5.2.23

De manhã eu voltei pra casa

Aumentaram a pista! Como não tinham pensado nisso antes? “Mesmo assim acho que não está cabendo”. “Claro que está cabendo, conseguimos até ver o chão”. Essa moça está me empurrando, vou adotar minha técnica antiga de dançar com os cotovelos abertos. “Olhaaa! Você também veio!” Ah, abraço, legal, uhn, está um pouco quente, suor, não tão legal. “O quêêê?” Conversar ao lado da caixa de som não vai dar, talvez tivéssemos mais audição quando vínhamos aqui. Não, acho que tínhamos mais prática e mais álcool.

Vou no bar. Ir ao bar sempre foi a primeira ação ao chegarmos em uma boite. Onde compra ficha? Não é parque de diversões, é boite, você tem uma cartela de consumação. O barman vai marcar nesse papel? Que vintage! Depois paga na saída. Putz, era aquela fila, né? Não enxergamos mais o cardápio, é muita desonra sacar óculos da bolsa para pedir bebida. Não precisa ler cardápio, pede cerveja. Melhor beber algo com mais água na composição, agora me preocupo com hidratação. O caixa era aqui, “eu pagava em cheque!”, como escrevíamos em cheques com cem doses de cachaça no corpo? Daí que inventaram o pagamento por aproximação.

Estamos de volta com Janot na Brazooka! Ele solta Tenha Dó, as pessoas pulam. “Seu joelho também é o que dificulta a vida na pista?”. Coloca um salto para dançar depois de 3 anos e falamos sobre dificuldades na pista. O que traz tanto cansaço é nosso corpo dez anos mais velho ou um acúmulo de coisas na nossa cabeça? “Acho que não vou durar muito, durmo às onze, já é uma da manhã”. Era normal nos encontrarmos todos ali: “Matriz?”, pulava a mensagem toda sexta-feira. “Matriz”. À meia noite chegávamos, às cinco partíamos. Agora a maioria precisou arrumar folguistas para conseguir essa folga nostálgica. “Às cinco acordo para correr”. Não existia ressaca com características de dengue. Mas, quando tocava Legião Urbana, não cantávamos com tanta propriedade “o que eu mais queria era provar pra todo o mundo que eu não precisava provar nada pra ninguém”. Dou um sorrisinho cúmplice de mim mesma: “só que agora é diferente, sou tão tranquila e tão contente”.  “Vocês acham que posso ir com essa roupa?” Pode vir com a roupa que quiser, ninguém paga suas contas.    

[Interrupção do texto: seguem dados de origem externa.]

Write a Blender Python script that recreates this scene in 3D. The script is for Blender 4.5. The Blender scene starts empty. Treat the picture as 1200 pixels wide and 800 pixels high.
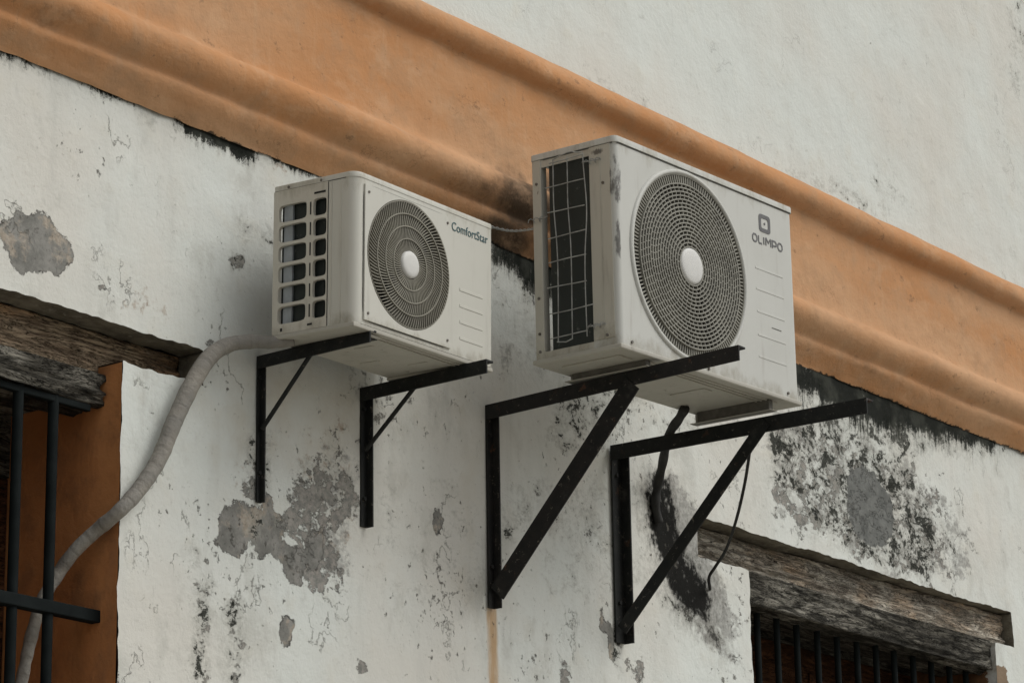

Iuri assume o som. Vamos pedir o Rei? “Você não sabe nem nunca procurou saber...” A relação do Janot e Iuri é mais longeva do que todas as minhas que começaram ali.

“Que diabo de música é essa?” Inclino o corpo uns 30 graus, ombrinhos circulares em movimentos de dança pós Anitta.Eu já deitei no seu sorriso, só você não sabe, te chamei pro risco então fica à vontade.” Você conhece isso? Não está envelhecendo com dignidade, só saio daqui quando tocar Turma do Funil”.

Podemos dançar no palco do DJ? Acho que vão nos expulsar. Não tem nada escrito que é proibido. É bom senso, as pessoas apenas sabem. Tem regra escrita em banheiros sobre não subir no vaso sanitário. Eu nunca entendi que tantas pessoas subiam em vasos sanitários para precisar disso. “Já foi ao banheiro? Como está?” “Péssimo, todas as minhas memórias de sofrimento etílico ali”. “Nem vou então”.

Janot para a música e pega o microfone, “essa festa era para ter acontecido quando completou 20 anos em 2020”, agradece nossa presença, anuncia que tocará um clássico daquela pista. Um olhar se ilumina: “Turma do Funil?” Ele solta Chico. Ninguém tira ninguém para dançar mais? Faltam personagens nesse enredo, devem dormir às onze. As pessoas cantam com os braços para cima. ‘Ofegante epidemia’ cai com outra conotação. Vencemos, e a de alegria que já aponta no horizonte me emociona. O meu olhar se ilumina, não evito silenciosamente comemorar que sobrevivemos. Talvez eu faça isso para sempre. Ai, que vida boa, olerê, ai, que vida boa, olará... Amanhã dormimos às cinco.